The objections to these statements and exhibit were based on the claim that each of them constituted a confession by defendant, and therefore they were not admissible in evidence under the rule that a confession may not be received in evidence unless a proper foundation is laid therefor, showing that it was made voluntarily, without threats or inducements whereby there might appear to be an object in the accused making a false confession. This rule was not established to protect the guilty against his truthful confession, but is designed to guard the innocent against a false confession made under duress, promise of reward of some nature, or other inducement. If the foregoing statements constituted in law confessions,- then this question of their admissibility would arise. The state, however, contends that these statements were not confessions, but merely admissions. If they were admissions, then the rule applicable to confessions does not apply, for admissions against interest are always competent without such a foundation being laid, with the privilege, however, to the opposite party on cross-examination to show the circum*402stances under which they were made, which circumstances may be considered by the jury in determining the weight to be given to them. The vital point, then, is whether or not the statements hereinbefore set forth were admissions or confessions.

This court has discussed this question concisely but clearly in the case of State v. Guie, 56 Mont. 485, 186 Pac. 329, where Wharton’s Criminal Evidence on this subject is .quoted with approval by Mr. Justice Holloway, who delivered the opinion of the court: “The distinction between a confession and an admission, as applied in criminal law, is not a technical refinement, but based upon the substantive difference's of the character of the evidence deduced from each. A confession is a direct acknowledgment of guilt on the part of the accused, and, by the very force of the definition, excludes an admission, which, of itself, as applied in criminal law, is a statement by the accused, direct or implied, of facts pertinent to the issue, and tending, in connection with proof of other facts, to prove his guilt, but of itself is insufficient to authorize a conviction.”

A confession is an acknowledgment in express terms, by a party in a criminal case, of his guilt of the crime charged, and it is only with respect to confessions thus defined that the rule prevails that preliminary proof that they were voluntary must be made before they can be admitted in evidence. (People v. Fowler, 178 Cal. 657, 174 Pac. 892.) “Unless the statement of the defendant is broad enough to comprehend every essential element necessary to make out the case against him, it cannot be said to be an admission of guilt.” (Owens v. State, 120 Ga. 296, 48 S. E. 21.) “A ‘confession’ in a legal sense is restricted to an acknowledgment of guilt, made by a person after an offense has been committed, and does not apply to a mere statement or declaration of an independent fact from which such guilt may be inferred.” (State v. Reinhart, 26 Or. 466, 38 Pac. 822.)

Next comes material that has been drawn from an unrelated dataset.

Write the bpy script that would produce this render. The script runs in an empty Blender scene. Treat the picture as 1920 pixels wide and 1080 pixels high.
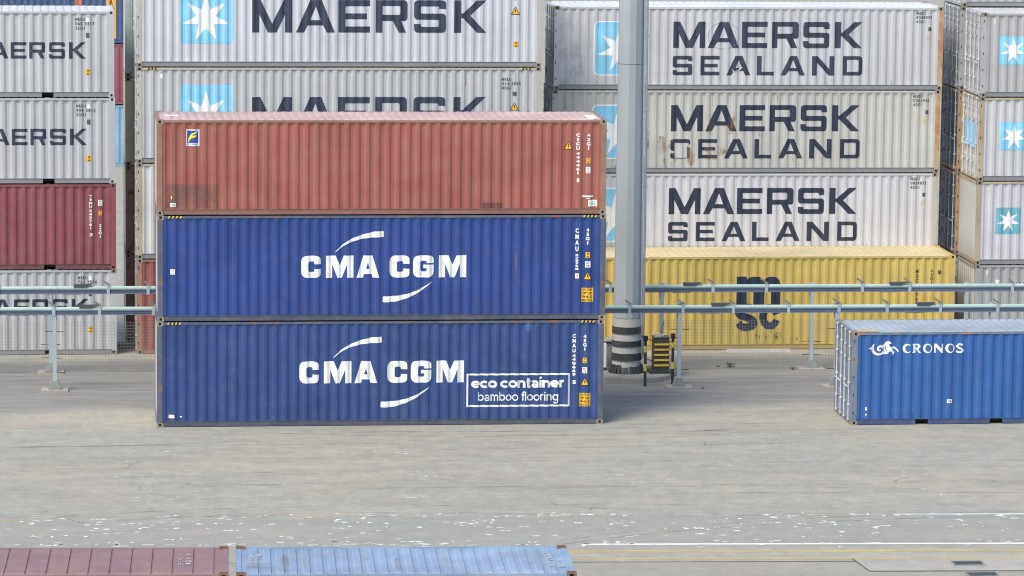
import bpy, bmesh, math, random
from mathutils import Vector, Matrix, noise
R = math.radians
scene = bpy.context.scene
COL = scene.collection
random.seed(4)

# ------------------------------------------------------------------ camera
cam_d = bpy.data.cameras.new('camera'); cam = bpy.data.objects.new('camera', cam_d); COL.objects.link(cam)
scene.camera = cam
yaw, pit, rol = .1189, .1391, .0108
Fv = Vector((math.sin(yaw)*math.cos(pit), math.cos(yaw)*math.cos(pit), -math.sin(pit)))
Rv = Vector((math.cos(yaw), -math.sin(yaw), 0)); Uv = Rv.cross(Fv)
R2 = Rv*math.cos(rol)+Uv*math.sin(rol); U2 = Uv*math.cos(rol)-Rv*math.sin(rol)
m = Matrix((R2, U2, -Fv)).transposed().to_4x4(); m.translation = Vector((-3.517, -110.2563, 19.3081))
cam.matrix_world = m
cam_d.sensor_width = 36; cam_d.lens = 7712.99/1920*36; cam_d.clip_start = 1; cam_d.clip_end = 2000

# ------------------------------------------------------------------ light
SUN_EL, SUN_AZ = 52, 46      # sun stands front-left of the stacks
w = bpy.data.worlds.new('World'); scene.world = w; w.use_nodes = True
nt = w.node_tree; bg = nt.nodes['Background']
sky = nt.nodes.new('ShaderNodeTexSky'); sky.sky_type = 'NISHITA'; sky.sun_disc = False
sky.sun_elevation = R(SUN_EL); sky.sun_rotation = R(180+SUN_AZ); sky.dust_density = 2.0; sky.air_density = 1.0; sky.ozone_density = 1
nt.links.new(sky.outputs[0], bg.inputs[0]); bg.inputs[1].default_value = .150
sd = bpy.data.lights.new('sun', 'SUN'); so = bpy.data.objects.new('sun', sd); COL.objects.link(so)
sd.energy = 2.0; sd.angle = R(27); sd.color = (1, .955, .84)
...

[5] If any one of the statements made by defendant constituted a direct acknowledgment on his part that he stole the *403money, then such statement constitutes a confession, but if it was merely a statement of relevant facts from which guilt might be inferred, of itself insufficient to authorize a conviction, then it was merely an admission. In the first statement defendant merely charged Ford and Blodgett with the larceny, and said that they were to meet him that night to divide the money. The statement was a statement of facts from which guilt might be inferred, but was not an acknowledgment that he had appropriated the money, or any part thereof, to his own use, with intent to deprive the true owner thereof, which elements were necessary to establish his guilt. The second statement consisted, in substance, of a charge that Mr. Kaufman directed him to get the money and to deliver it to him in the basement of the bank, that he did so, and that he was to receive $500 for the service. From this statement alone the essential elements of the crime are not shown, and no conviction could possibly have been based upon it. It does not even appear from that statement that he ever received the $500 promised, or any other portion of the money that was taken; and, so far as getting the money and delivering it to Kaufman was concerned, that could not constitute a larceny on the part of defendant, because Kaufman was his superior officer in the bank, and one who had the right to direct defendant to get the money and turn it over to him. The only allegation in Exhibit 28 which would be incriminating at all would be the statement by defendant that he went down Park Avenue, stepped inside the open door of an empty building, when two men received the currency and grabbed the leather pouch containing $600, knocked him down, and said that they would hide it, and that they went with defendant to the back of the Smoke House, gagged him, and that defendant was to meet them at the Palmer House that night, where he would receive his share. The foregoing is a statement of facts from which an inference may readily be drawn that defendant was in a conspiracy with these men to commit the crime, but it is not an acknowledgment that he stole the money. He does not say *404that he voluntarily delivered the money to the men, or that he voluntarily submitted to being gag'ged and tied by them, or that he afterward went to the Palmer House to meet them, or received any share of the fund.

[6] It is also to be noted that these statements of defendant were not used as confessions to prove the facts set forth in the several statements. They were contradictory of each other, and the state tried its case upon the theory that each of them was absolutely false; hence the state did not contend that as confessions they categorically established the guilt of defendant, but merely that they showed his attitude toward the crime. Naturally an innocent man will tell the truth regarding the affair in question, and not make misrepresentations inconsistent with each other. For these reasons the statements in this case were inconsistent with any theory of innocence on the part of defendant, thus tending to prove his guilt, even though on a different state of facts; and for this reason they were competent evidence as admissions of facts made against interest. It is therefore our opinion that the ruling of the court in holding that these various statements were admissions and not confessions was correct, and hence no error was committed in the court’s rulings upon the objections.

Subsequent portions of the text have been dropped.